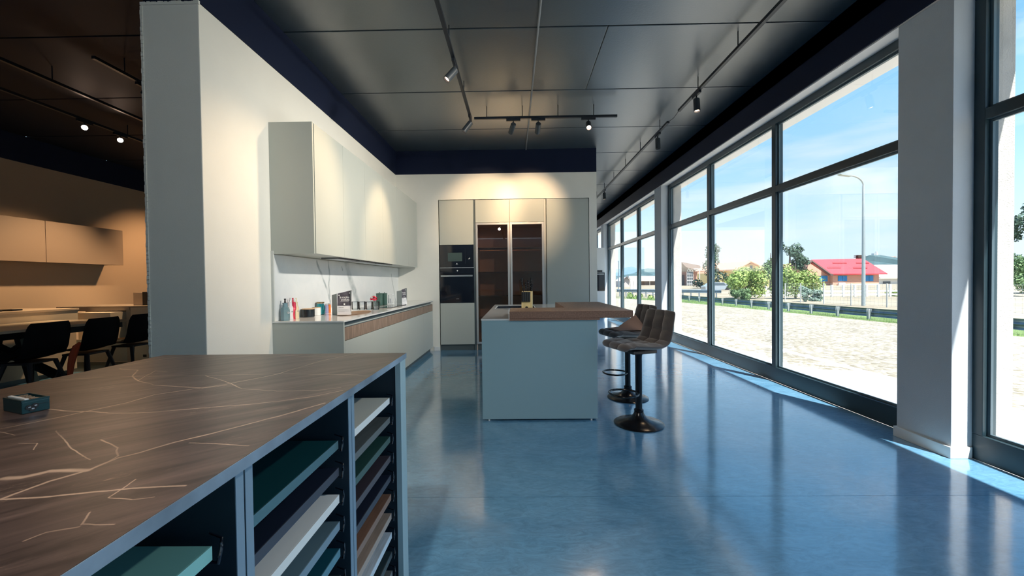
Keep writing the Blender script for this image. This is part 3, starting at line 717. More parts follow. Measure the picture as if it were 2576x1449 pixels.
put('emblem', MB().lathe([(0, 0), (.010, 0), (.010, .001), (0, .001)], seg=16).xf(Matrix.Translation(Vector((-1.036, FY-.0045, 1.496)))@Matrix.Rotation(PI/2, 4, 'X')).box(-1.056, -1.016, FY-.006, FY-.0045, 1.475, 1.479), 'alu', t)
t = thing('oven', 'black built-in oven with a steel bar handle under the microwave', 'oven', (-1.04, FY+.2, .83))
put('body', MB().box(-1.328, -.752, FY+.022, FY+.50, .826, 1.424), 'black', t)
put('control_panel', MB().box(-1.331, -.745, FY-.004, FY+.021, 1.322, 1.420, .002), 'black_gloss', t)
dr = put('oven_door', MB().box(-1.331, -.745, FY-.006, FY+.021, .826, 1.317, .002), 'black_gloss', t)
put('handle', MB().box(-1.31, -.765, FY-.045, FY-.030, 1.272, 1.300, .004).box(-1.29, -1.27, FY-.031, FY-.005, 1.278, 1.294).box(-.805, -.785, FY-.031, FY-.005, 1.278, 1.294), 'steel', dr, label='brushed steel bar handle')
put('top_trim', MB().box(-1.331, -.745, FY-.008, FY+.02, 1.4215, 1.430), 'steel', t)
put('display', MB().lathe([(0, 0), (.011, 0), (.011, .001), (0, .001)], seg=14).xf(Matrix.Translation(Vector((-1.030, FY-.0045, 1.374)))@Matrix.Rotation(PI/2, 4, 'X')), 'white', t)
put('brand_plate', MB().box(-1.055, -1.005, FY-.0068, FY-.0061, .888, .893), 'alu', dr)
# handle channel
def channel(x0, x1, lab):
    pass
put_ch = MB().box(-.741, -.716, FY+.03, FY+.05, 0, Z1); c_ = put('handle_channel', put_ch, 'channel'); tag(c_, 'dark vertical handle groove between oven column and glass cabinets', 'trim')
# vitrine cabinets
def vitrine(x0, x1, lab):
    t = thing('display_cabinet', lab, 'cabinet', ((x0+x1)/2, FY+.3, 0))
    b = MB(); b.box(x0, x0+.018, FY+.022, FY+.60, 0, Z1).box(x1-.018, x1, FY+.022, FY+.60, 0, Z1).box(x0+.018, x1-.018, FY+.58, FY+.60, .1, Z1).box(x0+.018, x1-.018, FY+.022, FY+.58, 2.17, 2.19).box(x0+.018, x1-.018, FY+.022, FY+.58, .1, .118)
    put('body', b, mat('cabinet_inside', (.62, .48, .40), .5), t)
    door('upper_door', t, x0+.002, x1-.002, 2.196, Z1)
    f = MB(); z0, z1 = .11, 2.190; a, c = x0+.004, x1-.004; w_ = .034
    f.box(a, a+w_, FY-.002, FY+.020, z0, z1, .002).box(c-w_, c, FY-.002, FY+.020, z0, z1, .002).box(a+w_, c-w_, FY-.002, FY+.020, z0, z0+w_, .002).box(a+w_, c-w_, FY-.002, FY+.020, z1-w_, z1, .002)
    d = put('glass_door', f, 'alu', t)
    put('pane', MB().box(a+w_-.004, c-w_+.004, FY+.006, FY+.011, z0+w_, z1-w_), 'glass_dark', d)
    for z in (1.765, 1.345, .93, .53): put('shelf', MB().box(x0+.02, x1-.02, FY+.05, FY+.56, z-.004, z+.004), mat('shelf_glass_edge', (.10, .12, .12), .2), t)
    put('plinth', MB().box(x0, x1, FY+.045, FY+.055, 0, .10), 'plinth', t)
vitrine(-.713, -.124, 'left glass-fronted tall display cabinet with aluminium frame, beside the oven')
vitrine(-.122, .464, 'right glass-fronted tall display cabinet with aluminium frame')
t = thing('tall_cabinet', 'plain full-height greige cabinet door right of the glass cabinets', 'cabinet', (.87, FY+.3, 0))
put('body', MB().box(.495, .500, FY+.03, FY+.60, 0, Z1).box(.501, 1.226, FY+.58, FY+.60, 0, Z1).box(1.226, 1.232, FY+.022, FY+.60, 0, Z1), 'greige', t)
door('door', t, .508, 1.224, Z0, Z1)
put('filler_strip', MB().box(.466, .494, FY+.028, FY+.04, 0, Z1), 'greige_edge', t)
put('plinth', MB().box(.501, 1.225, FY+.045, FY+.055, 0, .10), 'plinth', t)

# ================================================================== WALL CABINETS
dy = [3.315, 3.895, 4.452, 5.035, 5.610, 6.20, 6.755]
XF = -1.70
nm = ['nearest greige wall cabinet, the one with the dark side panel', 'second greige wall cabinet from the near end', 'third greige wall cabinet, above the extractor slots', 'fourth greige wall cabinet, lit by a warm spot', 'fifth greige wall cabinet, next to the last', 'last greige wall cabinet, beside the back wall']
for i in range(6):
    a, c = dy[i], dy[i+1]
    t = thing('wall_cabinet', nm[i], 'cabinet', (-1.88, (a+c)/2, 1.435), group='wall cabinets over the counter')
    s = .020 if i == 0 else 0
    put('body', MB().box(XL+.001, XF-.024, a+s+.001, c-.001, 1.437, 2.528), 'greige', t)
    put('door', MB().box(XF-.02, XF, a+s+(.012 if i == 0 else .0015), c-.0015, 1.435, 2.53, .0015), 'greige', t)
    if i == 0:
        put('side_panel', MB().box(XL+.001, XF, a, a+.018, 1.433, 2.533, .001), 'greige', t)
    if 1 <= i <= 3:
        put('extractor_slot', MB().box(XL+.12, XF-.06, a+.03, c-.03, 1.428, 1.4365, .002), 'black', t)
        put('extractor_filter', MB().box(XL+.15, XF-.09, a+.06, c-.06, 1.424, 1.4275, .001), 'steel', t)
# backsplash
bs_lines = []
def P3(px, py, x): p = on_x(px, py, x); return (p.x, p.y, p.z)
XB = -2.047
for pts, w_ in (([(797, 658), (808, 690), (818, 715), (826, 740), (833, 770)], .014), ([(825, 655), (829, 690), (827, 720), (829, 745)], .013), ([(870, 655), (878, 690), (887, 720), (897, 750), (905, 775)], .05), ([(984, 690), (988, 715), (992, 735), (996, 760)], .015), ([(860, 672), (862, 680)], .01)):
    bs_lines.append(([tuple(Vector(P3(a, b_, XB))-Vector((XL, 3.32, .866))) for a, b_ in pts], w_))
M['marble'] = stone_mat('white_marble', (.84, .86, .86), (.78, .81, .82), (.42, .47, .48), bs_lines, wob=.05, rough=.12, minor=.12, streak=(1, 1, 1), flat=(0, 1, 1))
o = put('backsplash', MB().box(XL+.001, XB, 3.325, YB-.003, .866, 1.430, .001), 'marble', origin=(XL, 3.32, .866))
tag(o, 'white marble splashback with grey veins behind the counter', 'splashback')
put('edge_strip', MB().box(XL+.001, XB+.002, 3.308, 3.323, .866, 1.46), 'greige_edge', o)

# ================================================================== BASE CABINETS
XD = -1.465
uy = [3.335, 4.48, 5.32, 6.16, 6.812]
un = ['nearest base cabinet of the wall run with oak drawer front', 'second base cabinet of the wall run from the near end', 'third base cabinet of the wall run, under the red flower', 'last base cabinet of the wall run, at the back wall']
for i in range(4):
    a, c = uy[i], uy[i+1]
    t = thing('base_cabinet', un[i], 'cabinet', (-1.77, (a+c)/2, 0), group='base cabinets along the partition')
    put('body', MB().box(XL+.001, XD-.024, a+.001, c-.001, .068, .815), 'greige', t)
    mid = [a, c] if i in (3,) else [a, c]
    put('door', MB().box(XD-.02, XD, a+.0015, c-.0015, .072, .690, .0015), 'greige', t)
    put('drawer_front', MB().box(XD-.02, XD, a+.0015, c-.0015, .694, .803, .0015), 'oak', t, label='brown oak drawer front')
    put('handle_groove', MB().box(XD-.05, XD-.034, a+.0005, c-.0005, .806, .851).box(XD-.05, XD-.004, a+.0005, c-.0005, .8041, .8059), 'channel', t)
    put('plinth', MB().box(XL+.05, XD-.05, a+.001, c-.001, 0, .067), 'plinth', t)
    if i == 0:
        put('end_panel', MB().box(XL+.001, XD, 3.313, 3.334, 0, .851, .001), 'greige', t)
M['quartz'] = mat('white_quartz', (.80, .80, .79), .08, spec=.6)
o = put('countertop', MB().box(XL+.001, XD+.004, 3.308, 6.815, .8525, .8655, .001), 'quartz'); tag(o, 'thin glossy white countertop along the partition wall', 'countertop')
CT = .8656
# hob
p0 = on_z(957, 775, CT); 
t = thing('hob', 'flat black glass hob set into the white counter near the far end', 'hob', (-1.74, 5.2, CT))
put('glass_plate', MB().box(-2.0, -1.58, 4.92, 5.62, CT, CT+.006, .002), 'black_gloss', t)
put('cook_zone', MB().lathe([(.088, 0), (.09, 0), (.09, .0006), (.088, .0006)], (-1.80, 5.1, CT+.0061), 32).lathe([(.088, 0), (.09, 0), (.09, .0006), (.088, .0006)], (-1.80, 5.42, CT+.0061), 32), 'alu', t)

def on_ct(px, py, clear=.06):
    p = on_z(px, py, CT)
    if p.x < XB+clear: p = on_x(px, py, XB+clear); p.z = CT
    return p
def bottle(px, pyb, pyt, wpx, label, col, seg=6, wavy=False, stop='black', rz=0, name='bottle'):
    p = on_ct(px, pyb, wpx*.0019+.004); s = p.y/FPX; r = wpx*s/2; h = (pyb-pyt)*s
    t = thing(name, label, 'bottle', (p.x, p.y, CT), rz, group='oil bottles at the near end of the counter')
    m = mat('bottle_glaze', col, .18, coat=.6)
    b = MB(); prof = [(r*.95, 0), (r, .01), (r, h*.50), (r*.92, h*.56), (r*.62, h*.63), (r*.56, h*.78), (r*.66, h*.79), (r*.66, h*.81)]
    if wavy: prof = [(r*.62, 0), (r*.70, .01), (r*.72, h*.22), (r*.66, h*.36), (r*.80, h*.46), (r*.72, h*.55), (r*.60, h*.62), (r*.66, h*.74), (r*.45, h*.82)]
    b.lathe(prof, (0, 0, 0), 16 if wavy else seg)
    if wavy:
        for v in b.b.verts: v.co.y += -math.sin(v.co.z/h*7.2)*r*.42
    put('body', b, m, t, local=True, smooth=wavy)
    put('spout', MB().lathe([(r*.30, h*.81), (r*.22, h*.83), (r*.16, h*.95), (r*.24, h*.955), (r*.24, h), (0, h)], (0, 0, 0), 12), stop, t, local=True, smooth=True)
    if not wavy:
        put('medallion', MB().lathe([(0, 0), (r*.32, 0), (r*.28, .004), (r*.18, .004), (r*.16, .002), (0, .002)], seg=16).xf(Matrix.Translation(Vector((r*.93, 0, h*.36)))@Matrix.Rotation(PI/2, 4, 'Y')), 'alu', t, local=True)
    return t
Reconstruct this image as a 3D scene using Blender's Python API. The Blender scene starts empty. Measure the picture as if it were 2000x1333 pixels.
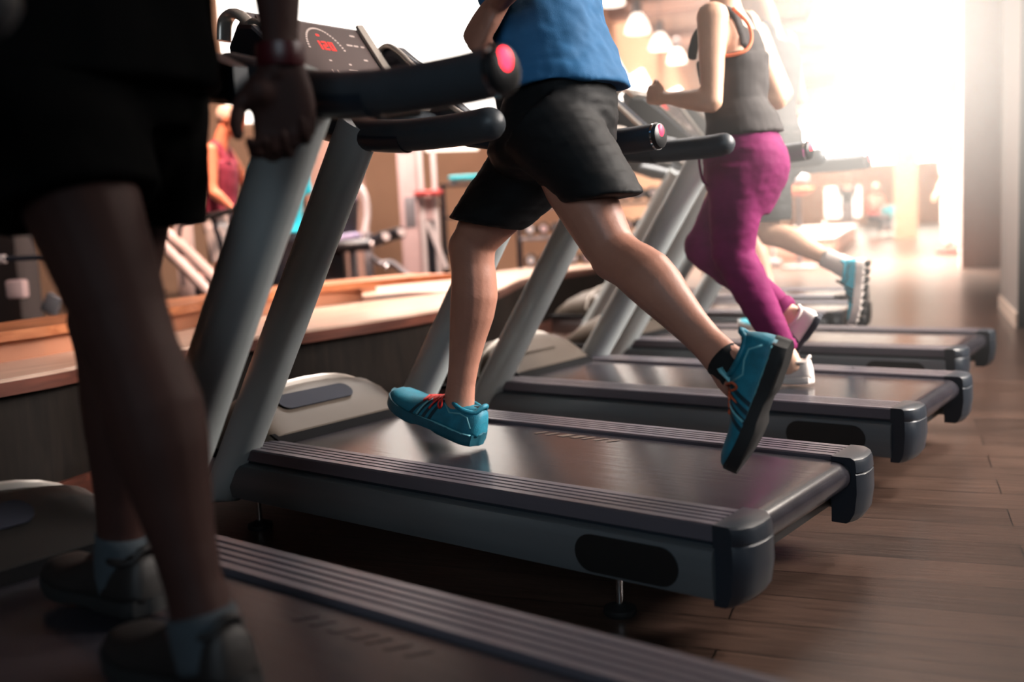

▬▬▬

# Set task
In the entries above, find each line with the word "picture" and show it.

# Task answer
Keep writing the Blender script for this image. This is part 3, starting at line 717. More parts follow. Measure the picture as if it were 2576x1449 pixels.
Reconstruct this image as a 3D scene using Blender's Python API. The Blender scene starts empty. Measure the picture as if it were 2000x1333 pixels.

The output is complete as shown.